HOME > BLOG > Home Loan Advice > Who will benefit from the rate cut?

Whenever there is an interest rate change, there will always be winners and losers. So who will benefit from the most recent cash rate cut?

On Tuesday, the RBA made the decision to cut the cash rate by 25 basis points for the first time since August 2013 to a record low of 2.25%. People within the housing industry and those who have mortgages will benefit from this cut, however those with interest-bearing investments will not. Five years ago term deposits were paying 6, 7 and 8 per cent as banks were paying more in interest rates due to the GFC.

Term deposit rates were around 3 per cent before this rate cut and now the interest from term deposits will barely be ahead of inflation. As a result, investors and savers may have to take on more risk if they are still going to see a decent return.

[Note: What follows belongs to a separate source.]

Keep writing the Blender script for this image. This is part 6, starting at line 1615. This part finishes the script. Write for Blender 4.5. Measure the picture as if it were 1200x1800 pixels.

As mentioned above, the biggest winners are mortgage holders and those in the property industry. According to Canstar, families are expected to save $44 a month on a $300,000 mortgage. Fixed rates are at a record low, with 5 year fixed rate home loans just over 5 per cent and standard variable home loan rates are just under 5.4 per cent (Canstar).

This cash rate cut will also help support housing construction around the country. According to Housing Industry Association's Harley Dale, "the cut would support residential construction that has generated considerable employment." Australia is currently going through its greatest ever home building boom, with more than 200,000 building approvals in 2014, which is up 8.8 per cent over the year.

Record low interest rates could also see another rush of investors hitting the market as well as those who are not as financially secure. With lower mortgage repayments and fierce competition between lenders, those with less money may be able to apply for a home loan more easily. However, last September, the RBA and Australian Prudential Regulation Authority (APRA) warned they would implement "macroprudential controls" to restrict high risk home loan lending.

So, although this interest rate change is expected to have a great impact on mortgage holders, it is important for borrowers to remember that interest rates can change very quickly. Although interest rates may be at a record low now, it can only take a few months for the rates to jump back up again. In order to protect yourself, you will need to prepare for any interest rate increase now to ensure you will be able to afford the repayments down the track.